We are going to get right to it and not bury the lead here, query tuning is not the same thing as performance tuning. Now there are certainly many places and many people who use the terms interchangeably, but they are not the same.
The Difference Between Performance Tuning and Query Tuning
Query tuning is, in fact, a subset of performance tuning, a subset we should certainly be paying attention to, but there is more to performance tuning.
For purposes of this post, we will define the two categories of tuning as follows:
- Query tuning – the focused process of improving the performance, in terms of both duration and resource utilization, of a single query
- Performance tuning – the focused process of improving the duration and resource utilization of all queries, regardless of database, which run against the instance.
Simply by reading the two definitions you can already being to see where the difference occurs, it is simply in the scope of the effort. However, you can also clearly see why query tuning is a subset of performance tuning as cleaning up a particularly nasty query can certainly improve the performance of the instances as an entire entity.
It is not unusual for the process of query tuning to lead us to discover that we need to spend some time performance tuning the entire instance, nor is it unusual for a performance tuning effort to lead us to a specific query or couple of queries.
While we should be cognizant that the two terms are not interchangeable, we should not treat them as if they are wholly isolated from each other. To be fair, there is an element of SQL Server administration, or at least a part of that element, which bridges the gap between performance and query tuning.
We when talk about index management that encompasses both adjusting existing indexes as well as creating new ones, not to mention cleaning up duplicate, overlapping, or unused indexes. All of these elements add something to the space “between” performance tuning and query tuning.

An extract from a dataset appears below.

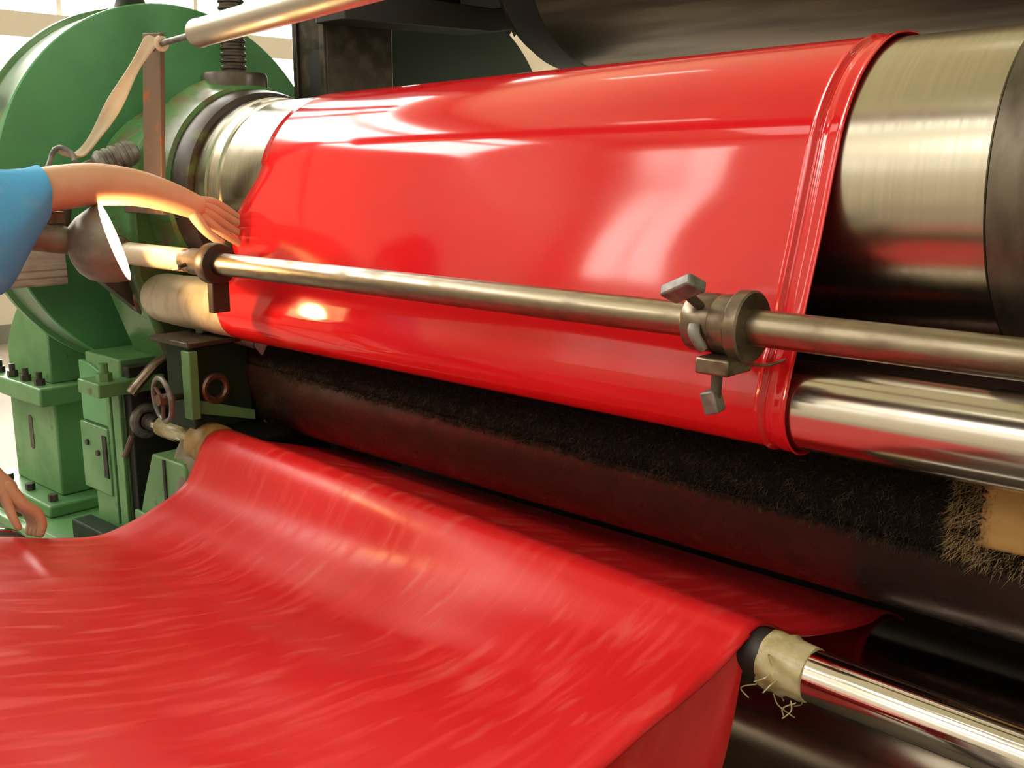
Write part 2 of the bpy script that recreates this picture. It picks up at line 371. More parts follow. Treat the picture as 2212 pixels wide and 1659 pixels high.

As we start to take a look at the specifics of tuning, we should remember that we are talking in generalities and concepts as talking in too much specificity is ineffective thanks largely to all of the variances which add up to “it depends”. We are also going to skip the specific whys and wherefores that lead us to this specific tuning endeavor, other than generally setting some context.
First let’s turn our attention to query tuning. Suppose we have a select query with some joins and multiple filters in the predicate, in short a rather typical query. In order to investigate our issue we need the full text of the query, valid parameter values, and a test environment with a comparable data size.
It is perfectly fine if the server environment is slower than production. We are going to run the query against this test environment, setting STATISTICS IO and STATISTCS TIME on as well as capturing the query plan. Please remember we should be comparing query plans across servers/environments.
Once we have the query plan in hand we are going to look for warnings, such as for plan affecting implicit conversions, high cost operators and the like. Then we will look at both query structure and indexing looking for opportunities to improve.
We will, of course, iterate through this method until we have made improvement to the query. It may take a few hours or a few days to really define and resolve the problem or at least pass definitive guidance to a developer. This is a relatively generic example of query tuning.
Let us compare that to performance tuning. When we sit down to performance tune we are looking at a different set of metrics. In performance tuning we are going to use things like the “Performance Tuning With Waits and Queues” methodology, perhaps take a deep dive into performance counters so we can learn where the systemic bottle necks are.
- See also: A Guide to SQL Server Wait Monitoring
Additionally, we will look at queries in terms of duration, resource utilization, and frequency of execution so we can evaluate the impact of those queries on the system as a whole. Once the data is gathered, we may now be engaging storage admins, system admins, virtualization admins, perhaps even network admins to bring their expertise to bear on specific segments of our issue.
The data may also point us to look at configuration settings within the instance such as trace flags, TempDB, or cost threshold of parallelism, to name a few. By the time we go through engagements, approvals, changes, testing, quite possible more than once we can see it make take days to weeks to get through a particularly difficult situation.
We should also remember that solving one performance bottleneck has a reasonably good chance of leading us to another one, where the second one was not an issue because the first bottleneck was masking it, while that is possible in query tuning it is far less likely.
If you go back and read those two situations it starts to become quite clear that query tuning and performance tuning are not the same thing. At the same time it is somewhat easy to see how index tuning bridges the gap.
When we tune queries, we are absolutely looking at adjusting existing or creating new indexes to improve performance. At the same time adjusting indexes, adding new ones, and cleaning indexes up can be a win for tuning the performance of the entire instance.
Even in the relatively simple scenarios put forth in this post, you can easily see that query tuning is a subset of, rather than a synonym for, performance tuning. The difference in time and approach clearly differentiates them even as index management links them together.
If performance is your passion, you should certainly be query tuning and performance tuning, but understanding the difference in the terminology could certainly making finding answers or having conversations a whole lot less difficult.